Jasper Johns: The 100 Monotypes
Jasper Johns (b. 1930) is one of the leading artists of American Pop Art. In celebration of his ninetieth birthday, the Museum Barberini presented his most recent series.
When Jasper Johns began to move Abstract Expressionism back to figuration in the 1950s by painting familiar objects and signs like flags, numbers, targets, maps, and letters, the musician John Cage asked him, “Is it a flag, or is it a painting?” Johns’s blurring of the boundaries between reality and representation addresses the emergence of meaning with the help of collage, stencils, and printed repetition.
“I like to repeat an image in another medium to observe the play between the two: the image and the medium. In a sense, one does the same thing two ways and observes differences and sameness—the stress the image takes in different media.”
Since each print is unique, monotypes are more akin to painting than to printmaking.

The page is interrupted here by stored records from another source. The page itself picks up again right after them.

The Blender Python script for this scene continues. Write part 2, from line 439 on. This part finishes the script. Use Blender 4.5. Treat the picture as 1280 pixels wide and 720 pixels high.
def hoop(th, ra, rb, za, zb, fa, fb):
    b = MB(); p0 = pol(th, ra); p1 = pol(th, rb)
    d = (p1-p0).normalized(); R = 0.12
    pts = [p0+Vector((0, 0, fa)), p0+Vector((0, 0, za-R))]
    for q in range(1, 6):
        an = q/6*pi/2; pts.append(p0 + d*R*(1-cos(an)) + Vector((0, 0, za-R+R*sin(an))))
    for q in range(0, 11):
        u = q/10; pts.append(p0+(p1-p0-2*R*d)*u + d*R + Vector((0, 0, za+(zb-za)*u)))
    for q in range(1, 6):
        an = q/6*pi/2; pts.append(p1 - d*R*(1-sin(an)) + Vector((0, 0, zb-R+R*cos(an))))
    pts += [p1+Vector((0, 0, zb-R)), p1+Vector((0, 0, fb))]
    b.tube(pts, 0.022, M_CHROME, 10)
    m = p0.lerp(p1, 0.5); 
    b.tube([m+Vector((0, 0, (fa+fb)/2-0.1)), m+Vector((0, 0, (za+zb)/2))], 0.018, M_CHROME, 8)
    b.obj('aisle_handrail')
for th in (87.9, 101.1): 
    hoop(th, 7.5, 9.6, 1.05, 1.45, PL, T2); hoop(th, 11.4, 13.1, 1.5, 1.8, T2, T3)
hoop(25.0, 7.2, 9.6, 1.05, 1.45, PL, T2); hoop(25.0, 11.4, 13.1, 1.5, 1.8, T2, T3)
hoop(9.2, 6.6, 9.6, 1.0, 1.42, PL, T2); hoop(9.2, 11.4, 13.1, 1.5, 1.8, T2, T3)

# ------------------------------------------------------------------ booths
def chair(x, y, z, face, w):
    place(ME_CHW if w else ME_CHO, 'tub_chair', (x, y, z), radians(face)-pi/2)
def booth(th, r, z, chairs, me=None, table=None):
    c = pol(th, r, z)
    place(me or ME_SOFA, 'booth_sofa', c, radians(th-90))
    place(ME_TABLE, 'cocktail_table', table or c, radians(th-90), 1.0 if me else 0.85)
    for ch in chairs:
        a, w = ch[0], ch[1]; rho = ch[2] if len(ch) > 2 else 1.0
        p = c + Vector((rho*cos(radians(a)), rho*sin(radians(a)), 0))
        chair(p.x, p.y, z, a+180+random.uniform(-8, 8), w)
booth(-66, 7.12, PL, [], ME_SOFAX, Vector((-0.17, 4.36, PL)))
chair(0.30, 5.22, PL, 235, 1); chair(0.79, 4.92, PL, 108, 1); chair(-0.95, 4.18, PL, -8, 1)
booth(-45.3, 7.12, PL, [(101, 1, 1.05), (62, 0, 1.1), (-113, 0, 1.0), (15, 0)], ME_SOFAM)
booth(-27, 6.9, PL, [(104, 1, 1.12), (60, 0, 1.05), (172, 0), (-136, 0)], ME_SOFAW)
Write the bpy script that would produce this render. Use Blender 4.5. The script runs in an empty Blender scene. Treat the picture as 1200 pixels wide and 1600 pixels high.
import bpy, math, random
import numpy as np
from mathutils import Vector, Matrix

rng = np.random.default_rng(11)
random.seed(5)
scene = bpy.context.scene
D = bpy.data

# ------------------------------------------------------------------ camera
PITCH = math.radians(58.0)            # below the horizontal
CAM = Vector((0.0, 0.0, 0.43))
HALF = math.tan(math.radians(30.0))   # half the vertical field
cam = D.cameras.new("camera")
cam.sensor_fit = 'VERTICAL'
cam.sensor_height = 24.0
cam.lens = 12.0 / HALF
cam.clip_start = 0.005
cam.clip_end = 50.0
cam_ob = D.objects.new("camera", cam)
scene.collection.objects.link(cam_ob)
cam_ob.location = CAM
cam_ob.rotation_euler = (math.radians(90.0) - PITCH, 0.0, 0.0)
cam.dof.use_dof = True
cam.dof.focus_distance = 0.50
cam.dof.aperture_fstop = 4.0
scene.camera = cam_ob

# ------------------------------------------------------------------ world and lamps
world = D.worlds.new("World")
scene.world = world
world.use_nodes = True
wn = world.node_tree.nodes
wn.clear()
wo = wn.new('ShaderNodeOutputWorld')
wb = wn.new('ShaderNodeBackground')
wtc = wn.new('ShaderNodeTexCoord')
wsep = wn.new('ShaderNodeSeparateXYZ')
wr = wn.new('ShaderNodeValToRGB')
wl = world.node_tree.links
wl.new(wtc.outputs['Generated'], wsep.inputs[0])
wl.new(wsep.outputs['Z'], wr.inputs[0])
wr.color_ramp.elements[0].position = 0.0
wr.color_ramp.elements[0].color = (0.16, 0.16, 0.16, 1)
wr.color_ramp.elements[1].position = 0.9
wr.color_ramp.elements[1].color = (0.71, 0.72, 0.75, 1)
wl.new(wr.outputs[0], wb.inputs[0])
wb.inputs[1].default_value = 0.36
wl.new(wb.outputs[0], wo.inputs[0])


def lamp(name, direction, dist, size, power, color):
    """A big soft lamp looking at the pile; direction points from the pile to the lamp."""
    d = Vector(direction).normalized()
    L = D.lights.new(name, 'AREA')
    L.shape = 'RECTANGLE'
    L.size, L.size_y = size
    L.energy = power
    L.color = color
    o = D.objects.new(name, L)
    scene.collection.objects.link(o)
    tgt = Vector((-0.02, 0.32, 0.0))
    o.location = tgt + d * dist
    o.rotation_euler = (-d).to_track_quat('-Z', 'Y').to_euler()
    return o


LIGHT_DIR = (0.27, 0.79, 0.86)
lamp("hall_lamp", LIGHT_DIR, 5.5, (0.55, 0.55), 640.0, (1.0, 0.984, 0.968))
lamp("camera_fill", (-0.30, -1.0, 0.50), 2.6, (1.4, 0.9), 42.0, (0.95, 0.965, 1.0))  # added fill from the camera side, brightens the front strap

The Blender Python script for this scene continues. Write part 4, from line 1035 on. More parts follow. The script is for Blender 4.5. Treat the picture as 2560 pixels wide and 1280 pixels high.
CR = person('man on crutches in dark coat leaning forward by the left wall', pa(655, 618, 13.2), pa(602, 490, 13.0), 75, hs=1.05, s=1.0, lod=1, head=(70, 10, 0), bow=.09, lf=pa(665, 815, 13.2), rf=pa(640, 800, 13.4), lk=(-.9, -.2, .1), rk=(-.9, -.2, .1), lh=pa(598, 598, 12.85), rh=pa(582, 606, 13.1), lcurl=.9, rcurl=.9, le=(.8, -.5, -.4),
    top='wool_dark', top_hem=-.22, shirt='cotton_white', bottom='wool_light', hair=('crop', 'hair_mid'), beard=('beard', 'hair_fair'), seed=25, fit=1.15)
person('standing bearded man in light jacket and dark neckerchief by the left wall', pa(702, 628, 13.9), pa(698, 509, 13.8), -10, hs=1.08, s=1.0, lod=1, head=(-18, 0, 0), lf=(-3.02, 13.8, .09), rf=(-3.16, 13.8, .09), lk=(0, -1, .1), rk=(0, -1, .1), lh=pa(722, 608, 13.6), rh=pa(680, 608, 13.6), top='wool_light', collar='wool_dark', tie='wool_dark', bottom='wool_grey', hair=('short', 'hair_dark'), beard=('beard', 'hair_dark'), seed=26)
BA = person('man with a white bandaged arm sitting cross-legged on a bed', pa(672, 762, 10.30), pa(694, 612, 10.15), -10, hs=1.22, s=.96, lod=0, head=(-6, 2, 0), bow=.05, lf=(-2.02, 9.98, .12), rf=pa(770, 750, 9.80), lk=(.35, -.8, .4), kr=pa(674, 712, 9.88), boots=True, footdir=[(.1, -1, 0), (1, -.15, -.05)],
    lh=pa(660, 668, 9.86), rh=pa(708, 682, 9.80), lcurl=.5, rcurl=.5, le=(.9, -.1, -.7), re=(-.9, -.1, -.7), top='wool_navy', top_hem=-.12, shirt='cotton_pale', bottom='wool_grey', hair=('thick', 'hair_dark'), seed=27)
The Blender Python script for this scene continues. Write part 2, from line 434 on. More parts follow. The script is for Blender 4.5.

Reworking the same plates many times for The 100 Monotypes, Johns added an etched imprint of his hand and symbols from the American Sign Language, as well as motifs that were important to him, including string, stencils, and allusions to his own paintings and sculptures. Each monotype informs the next, thus forming part of a narrative chain that reflects Johns’s artistic practice as well as his oeuvre. The 100 Monotypes is John’s most recent series that was created in conjunction with his catalogue raisonné (The Wildenstein Plattner Institute, 2017).